Rape in The Fields is the first part of a year-long reporting effort into the systemic abuse of migrant women working in the fruit and vegetable fields, packing plants and industry of the United States. The film travels from the almond groves of California’s Central Valley to the packing plants of Iowa, from the apple orchards of Washington’s Yakima Valley to the tomato fields of Florida, speaking with dozens of women who have been sexually assaulted and abused on the job. What is shown is that in the vast fields and orchards of today’s vast agribusiness, it’s easy for a rapist to stalk his victims, and the systems function in such a way to protect the rapist, rather than the workers. Many workers are also immigrants who dare not even denounce their attackers for fear they’ll be deported. The situation on the whole is rife for ensuring abuses. A Human Rights Watch report published in May of 2014 found that rape and other forms of sexual abuse and harassment of female workers was a common problem. This report sets out to shed a light on that problem and expose the new-style slavery and abuse of workers that still continues to this day.

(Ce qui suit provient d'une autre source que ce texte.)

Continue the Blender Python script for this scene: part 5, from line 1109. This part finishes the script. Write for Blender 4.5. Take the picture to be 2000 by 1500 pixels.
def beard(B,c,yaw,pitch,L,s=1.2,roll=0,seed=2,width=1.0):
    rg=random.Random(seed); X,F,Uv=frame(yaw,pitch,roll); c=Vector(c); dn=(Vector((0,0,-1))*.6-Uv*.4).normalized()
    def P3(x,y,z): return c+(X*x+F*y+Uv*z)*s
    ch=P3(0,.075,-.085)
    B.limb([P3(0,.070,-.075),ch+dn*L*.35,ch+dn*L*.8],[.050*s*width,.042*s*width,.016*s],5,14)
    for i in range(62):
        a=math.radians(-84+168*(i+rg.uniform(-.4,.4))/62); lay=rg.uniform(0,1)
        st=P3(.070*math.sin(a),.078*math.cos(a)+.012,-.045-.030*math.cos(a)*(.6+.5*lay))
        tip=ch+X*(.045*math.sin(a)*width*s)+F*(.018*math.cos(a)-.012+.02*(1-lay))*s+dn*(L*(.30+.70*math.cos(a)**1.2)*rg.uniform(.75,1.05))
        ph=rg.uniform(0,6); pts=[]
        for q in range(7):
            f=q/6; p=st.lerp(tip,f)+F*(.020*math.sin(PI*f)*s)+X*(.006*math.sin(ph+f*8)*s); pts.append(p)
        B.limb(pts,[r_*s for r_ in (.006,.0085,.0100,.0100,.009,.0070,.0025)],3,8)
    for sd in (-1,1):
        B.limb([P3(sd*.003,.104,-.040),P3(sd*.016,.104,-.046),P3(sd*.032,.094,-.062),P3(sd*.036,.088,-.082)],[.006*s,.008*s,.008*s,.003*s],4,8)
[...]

https://thoughtmaybe.com/rape-in-the-fields/

Rape on the Night Shift
Lowell Bergman 2015

Rape on the Night Shift is a harrowing investigation into the rampant sexual abuse of the many thousands of unseen women who clean the shopping centres, banks and offices of some of the largest companies throughout the United States. The cleaning companies and contractors themselves are some of the largest companies throughout the country and the world. This report follows a prior investigation about systemic abuse of migrant women working in America’s fruit and vegetable fields, as well as packing plants and industry. Both set out to document the many aspects of a booming rape culture, driven in part by the synergy of a failure of criminal prosecutions, the legal system, a culture of pornography, the realities for migrant workers, and a perfect storm for human trafficking.